Reproduce the complete listing without any deviation.

## begin

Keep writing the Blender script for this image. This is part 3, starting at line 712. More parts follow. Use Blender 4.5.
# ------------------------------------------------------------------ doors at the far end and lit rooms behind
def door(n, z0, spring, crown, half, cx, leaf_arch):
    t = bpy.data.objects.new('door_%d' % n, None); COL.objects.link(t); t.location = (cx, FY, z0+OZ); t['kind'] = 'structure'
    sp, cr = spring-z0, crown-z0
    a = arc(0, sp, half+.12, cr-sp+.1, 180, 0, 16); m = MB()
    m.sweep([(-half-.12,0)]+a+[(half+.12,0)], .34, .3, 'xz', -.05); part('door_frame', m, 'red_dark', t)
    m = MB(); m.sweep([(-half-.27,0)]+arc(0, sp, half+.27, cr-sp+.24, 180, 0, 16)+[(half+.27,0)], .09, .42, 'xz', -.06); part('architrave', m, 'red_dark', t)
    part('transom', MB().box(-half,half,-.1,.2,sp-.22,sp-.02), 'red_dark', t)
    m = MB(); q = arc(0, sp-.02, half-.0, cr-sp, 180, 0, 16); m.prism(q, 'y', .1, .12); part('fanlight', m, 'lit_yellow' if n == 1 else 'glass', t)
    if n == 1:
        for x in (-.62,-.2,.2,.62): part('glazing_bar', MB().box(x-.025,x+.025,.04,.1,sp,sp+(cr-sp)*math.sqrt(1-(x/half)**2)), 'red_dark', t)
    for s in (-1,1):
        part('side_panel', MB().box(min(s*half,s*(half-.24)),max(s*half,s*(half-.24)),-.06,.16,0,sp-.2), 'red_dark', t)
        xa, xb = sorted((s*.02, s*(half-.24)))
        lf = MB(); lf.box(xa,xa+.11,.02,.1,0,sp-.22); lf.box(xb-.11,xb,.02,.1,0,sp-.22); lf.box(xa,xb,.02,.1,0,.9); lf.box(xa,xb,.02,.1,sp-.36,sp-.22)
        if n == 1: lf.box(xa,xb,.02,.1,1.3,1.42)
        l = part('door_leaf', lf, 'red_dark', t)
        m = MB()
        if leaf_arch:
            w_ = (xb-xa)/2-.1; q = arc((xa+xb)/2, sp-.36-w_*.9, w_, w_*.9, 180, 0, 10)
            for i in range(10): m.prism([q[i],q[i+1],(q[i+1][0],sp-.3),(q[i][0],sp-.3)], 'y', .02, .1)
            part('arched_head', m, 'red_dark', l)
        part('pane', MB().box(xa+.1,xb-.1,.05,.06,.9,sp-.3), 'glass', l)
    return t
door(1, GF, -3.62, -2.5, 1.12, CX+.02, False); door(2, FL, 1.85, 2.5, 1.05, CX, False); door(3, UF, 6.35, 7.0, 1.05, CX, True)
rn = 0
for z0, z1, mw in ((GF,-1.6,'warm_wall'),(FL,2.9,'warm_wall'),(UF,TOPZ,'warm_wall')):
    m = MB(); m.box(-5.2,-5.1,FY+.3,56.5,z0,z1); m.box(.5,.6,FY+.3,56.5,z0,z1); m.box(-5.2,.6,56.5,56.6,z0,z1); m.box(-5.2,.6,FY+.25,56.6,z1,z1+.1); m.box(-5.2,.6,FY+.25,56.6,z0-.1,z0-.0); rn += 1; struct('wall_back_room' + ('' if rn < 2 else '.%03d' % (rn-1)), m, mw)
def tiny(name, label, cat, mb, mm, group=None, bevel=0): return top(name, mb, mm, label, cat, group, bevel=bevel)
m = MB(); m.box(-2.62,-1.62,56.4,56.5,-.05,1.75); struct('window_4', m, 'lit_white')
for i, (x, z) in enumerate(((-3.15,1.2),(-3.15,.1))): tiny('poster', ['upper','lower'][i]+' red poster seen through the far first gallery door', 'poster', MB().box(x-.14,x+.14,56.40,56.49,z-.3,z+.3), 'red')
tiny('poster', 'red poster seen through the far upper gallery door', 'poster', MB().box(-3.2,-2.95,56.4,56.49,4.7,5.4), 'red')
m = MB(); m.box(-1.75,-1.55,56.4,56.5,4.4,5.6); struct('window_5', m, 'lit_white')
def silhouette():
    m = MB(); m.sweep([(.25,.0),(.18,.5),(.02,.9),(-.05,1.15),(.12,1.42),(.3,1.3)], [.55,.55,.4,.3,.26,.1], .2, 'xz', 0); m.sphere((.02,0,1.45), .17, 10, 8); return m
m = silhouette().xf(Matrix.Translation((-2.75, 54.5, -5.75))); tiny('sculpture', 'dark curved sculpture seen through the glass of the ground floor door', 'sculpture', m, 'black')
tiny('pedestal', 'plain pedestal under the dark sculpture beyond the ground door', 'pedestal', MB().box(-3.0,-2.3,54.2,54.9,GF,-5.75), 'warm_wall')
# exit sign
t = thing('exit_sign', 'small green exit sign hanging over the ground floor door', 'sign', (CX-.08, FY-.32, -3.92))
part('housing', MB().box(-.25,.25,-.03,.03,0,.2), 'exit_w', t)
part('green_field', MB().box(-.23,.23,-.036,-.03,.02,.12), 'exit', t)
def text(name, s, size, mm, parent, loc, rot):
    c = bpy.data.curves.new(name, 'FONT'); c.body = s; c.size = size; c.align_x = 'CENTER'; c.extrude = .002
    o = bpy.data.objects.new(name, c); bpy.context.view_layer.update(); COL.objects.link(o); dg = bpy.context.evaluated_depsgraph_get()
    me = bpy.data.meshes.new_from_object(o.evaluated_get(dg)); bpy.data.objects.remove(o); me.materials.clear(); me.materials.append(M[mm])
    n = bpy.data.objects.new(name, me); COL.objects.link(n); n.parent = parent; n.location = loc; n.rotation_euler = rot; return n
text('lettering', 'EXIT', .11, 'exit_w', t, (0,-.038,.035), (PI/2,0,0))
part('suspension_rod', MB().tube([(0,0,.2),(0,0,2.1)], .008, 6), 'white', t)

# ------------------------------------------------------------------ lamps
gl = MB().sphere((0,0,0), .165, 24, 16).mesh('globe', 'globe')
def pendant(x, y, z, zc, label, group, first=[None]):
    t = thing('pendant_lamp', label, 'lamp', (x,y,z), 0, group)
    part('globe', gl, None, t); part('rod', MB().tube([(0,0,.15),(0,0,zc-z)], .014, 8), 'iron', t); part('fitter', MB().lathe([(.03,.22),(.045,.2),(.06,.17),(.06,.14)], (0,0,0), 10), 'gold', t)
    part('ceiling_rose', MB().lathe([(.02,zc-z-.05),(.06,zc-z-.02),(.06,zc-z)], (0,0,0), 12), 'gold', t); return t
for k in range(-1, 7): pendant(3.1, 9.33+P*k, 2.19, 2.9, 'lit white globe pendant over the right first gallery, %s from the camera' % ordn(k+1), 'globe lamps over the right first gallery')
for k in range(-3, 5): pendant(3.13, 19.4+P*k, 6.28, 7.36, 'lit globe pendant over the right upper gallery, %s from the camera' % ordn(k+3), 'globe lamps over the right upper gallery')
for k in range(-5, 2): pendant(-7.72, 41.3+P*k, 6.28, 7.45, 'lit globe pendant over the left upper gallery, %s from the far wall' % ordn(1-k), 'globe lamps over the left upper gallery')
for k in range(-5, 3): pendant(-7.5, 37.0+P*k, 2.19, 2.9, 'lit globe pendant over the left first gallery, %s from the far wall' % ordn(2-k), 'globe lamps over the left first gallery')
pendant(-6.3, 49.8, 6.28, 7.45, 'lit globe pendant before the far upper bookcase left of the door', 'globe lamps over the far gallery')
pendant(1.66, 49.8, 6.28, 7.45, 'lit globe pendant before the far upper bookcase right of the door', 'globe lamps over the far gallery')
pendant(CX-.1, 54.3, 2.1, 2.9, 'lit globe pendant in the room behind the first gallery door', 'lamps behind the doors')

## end

[Written answer]
Keep writing the Blender script for this image. This is part 3, starting at line 712. More parts follow. Use Blender 4.5.
# ------------------------------------------------------------------ doors at the far end and lit rooms behind
def door(n, z0, spring, crown, half, cx, leaf_arch):
    t = bpy.data.objects.new('door_%d' % n, None); COL.objects.link(t); t.location = (cx, FY, z0+OZ); t['kind'] = 'structure'
    sp, cr = spring-z0, crown-z0
    a = arc(0, sp, half+.12, cr-sp+.1, 180, 0, 16); m = MB()
    m.sweep([(-half-.12,0)]+a+[(half+.12,0)], .34, .3, 'xz', -.05); part('door_frame', m, 'red_dark', t)
    m = MB(); m.sweep([(-half-.27,0)]+arc(0, sp, half+.27, cr-sp+.24, 180, 0, 16)+[(half+.27,0)], .09, .42, 'xz', -.06); part('architrave', m, 'red_dark', t)
    part('transom', MB().box(-half,half,-.1,.2,sp-.22,sp-.02), 'red_dark', t)
    m = MB(); q = arc(0, sp-.02, half-.0, cr-sp, 180, 0, 16); m.prism(q, 'y', .1, .12); part('fanlight', m, 'lit_yellow' if n == 1 else 'glass', t)
    if n == 1:
        for x in (-.62,-.2,.2,.62): part('glazing_bar', MB().box(x-.025,x+.025,.04,.1,sp,sp+(cr-sp)*math.sqrt(1-(x/half)**2)), 'red_dark', t)
    for s in (-1,1):
        part('side_panel', MB().box(min(s*half,s*(half-.24)),max(s*half,s*(half-.24)),-.06,.16,0,sp-.2), 'red_dark', t)
        xa, xb = sorted((s*.02, s*(half-.24)))
        lf = MB(); lf.box(xa,xa+.11,.02,.1,0,sp-.22); lf.box(xb-.11,xb,.02,.1,0,sp-.22); lf.box(xa,xb,.02,.1,0,.9); lf.box(xa,xb,.02,.1,sp-.36,sp-.22)
        if n == 1: lf.box(xa,xb,.02,.1,1.3,1.42)
        l = part('door_leaf', lf, 'red_dark', t)
        m = MB()
        if leaf_arch:
            w_ = (xb-xa)/2-.1; q = arc((xa+xb)/2, sp-.36-w_*.9, w_, w_*.9, 180, 0, 10)
            for i in range(10): m.prism([q[i],q[i+1],(q[i+1][0],sp-.3),(q[i][0],sp-.3)], 'y', .02, .1)
            part('arched_head', m, 'red_dark', l)
        part('pane', MB().box(xa+.1,xb-.1,.05,.06,.9,sp-.3), 'glass', l)
    return t
door(1, GF, -3.62, -2.5, 1.12, CX+.02, False); door(2, FL, 1.85, 2.5, 1.05, CX, False); door(3, UF, 6.35, 7.0, 1.05, CX, True)
rn = 0
for z0, z1, mw in ((GF,-1.6,'warm_wall'),(FL,2.9,'warm_wall'),(UF,TOPZ,'warm_wall')):
    m = MB(); m.box(-5.2,-5.1,FY+.3,56.5,z0,z1); m.box(.5,.6,FY+.3,56.5,z0,z1); m.box(-5.2,.6,56.5,56.6,z0,z1); m.box(-5.2,.6,FY+.25,56.6,z1,z1+.1); m.box(-5.2,.6,FY+.25,56.6,z0-.1,z0-.0); rn += 1; struct('wall_back_room' + ('' if rn < 2 else '.%03d' % (rn-1)), m, mw)
def tiny(name, label, cat, mb, mm, group=None, bevel=0): return top(name, mb, mm, label, cat, group, bevel=bevel)
m = MB(); m.box(-2.62,-1.62,56.4,56.5,-.05,1.75); struct('window_4', m, 'lit_white')
for i, (x, z) in enumerate(((-3.15,1.2),(-3.15,.1))): tiny('poster', ['upper','lower'][i]+' red poster seen through the far first gallery door', 'poster', MB().box(x-.14,x+.14,56.40,56.49,z-.3,z+.3), 'red')
tiny('poster', 'red poster seen through the far upper gallery door', 'poster', MB().box(-3.2,-2.95,56.4,56.49,4.7,5.4), 'red')
m = MB(); m.box(-1.75,-1.55,56.4,56.5,4.4,5.6); struct('window_5', m, 'lit_white')
def silhouette():
    m = MB(); m.sweep([(.25,.0),(.18,.5),(.02,.9),(-.05,1.15),(.12,1.42),(.3,1.3)], [.55,.55,.4,.3,.26,.1], .2, 'xz', 0); m.sphere((.02,0,1.45), .17, 10, 8); return m
m = silhouette().xf(Matrix.Translation((-2.75, 54.5, -5.75))); tiny('sculpture', 'dark curved sculpture seen through the glass of the ground floor door', 'sculpture', m, 'black')
tiny('pedestal', 'plain pedestal under the dark sculpture beyond the ground door', 'pedestal', MB().box(-3.0,-2.3,54.2,54.9,GF,-5.75), 'warm_wall')
# exit sign
t = thing('exit_sign', 'small green exit sign hanging over the ground floor door', 'sign', (CX-.08, FY-.32, -3.92))
part('housing', MB().box(-.25,.25,-.03,.03,0,.2), 'exit_w', t)
part('green_field', MB().box(-.23,.23,-.036,-.03,.02,.12), 'exit', t)
def text(name, s, size, mm, parent, loc, rot):
    c = bpy.data.curves.new(name, 'FONT'); c.body = s; c.size = size; c.align_x = 'CENTER'; c.extrude = .002
    o = bpy.data.objects.new(name, c); bpy.context.view_layer.update(); COL.objects.link(o); dg = bpy.context.evaluated_depsgraph_get()
    me = bpy.data.meshes.new_from_object(o.evaluated_get(dg)); bpy.data.objects.remove(o); me.materials.clear(); me.materials.append(M[mm])
    n = bpy.data.objects.new(name, me); COL.objects.link(n); n.parent = parent; n.location = loc; n.rotation_euler = rot; return n
text('lettering', 'EXIT', .11, 'exit_w', t, (0,-.038,.035), (PI/2,0,0))
part('suspension_rod', MB().tube([(0,0,.2),(0,0,2.1)], .008, 6), 'white', t)

# ------------------------------------------------------------------ lamps
gl = MB().sphere((0,0,0), .165, 24, 16).mesh('globe', 'globe')
def pendant(x, y, z, zc, label, group, first=[None]):
    t = thing('pendant_lamp', label, 'lamp', (x,y,z), 0, group)
    part('globe', gl, None, t); part('rod', MB().tube([(0,0,.15),(0,0,zc-z)], .014, 8), 'iron', t); part('fitter', MB().lathe([(.03,.22),(.045,.2),(.06,.17),(.06,.14)], (0,0,0), 10), 'gold', t)
    part('ceiling_rose', MB().lathe([(.02,zc-z-.05),(.06,zc-z-.02),(.06,zc-z)], (0,0,0), 12), 'gold', t); return t
for k in range(-1, 7): pendant(3.1, 9.33+P*k, 2.19, 2.9, 'lit white globe pendant over the right first gallery, %s from the camera' % ordn(k+1), 'globe lamps over the right first gallery')
for k in range(-3, 5): pendant(3.13, 19.4+P*k, 6.28, 7.36, 'lit globe pendant over the right upper gallery, %s from the camera' % ordn(k+3), 'globe lamps over the right upper gallery')
for k in range(-5, 2): pendant(-7.72, 41.3+P*k, 6.28, 7.45, 'lit globe pendant over the left upper gallery, %s from the far wall' % ordn(1-k), 'globe lamps over the left upper gallery')
for k in range(-5, 3): pendant(-7.5, 37.0+P*k, 2.19, 2.9, 'lit globe pendant over the left first gallery, %s from the far wall' % ordn(2-k), 'globe lamps over the left first gallery')
pendant(-6.3, 49.8, 6.28, 7.45, 'lit globe pendant before the far upper bookcase left of the door', 'globe lamps over the far gallery')
pendant(1.66, 49.8, 6.28, 7.45, 'lit globe pendant before the far upper bookcase right of the door', 'globe lamps over the far gallery')
pendant(CX-.1, 54.3, 2.1, 2.9, 'lit globe pendant in the room behind the first gallery door', 'lamps behind the doors')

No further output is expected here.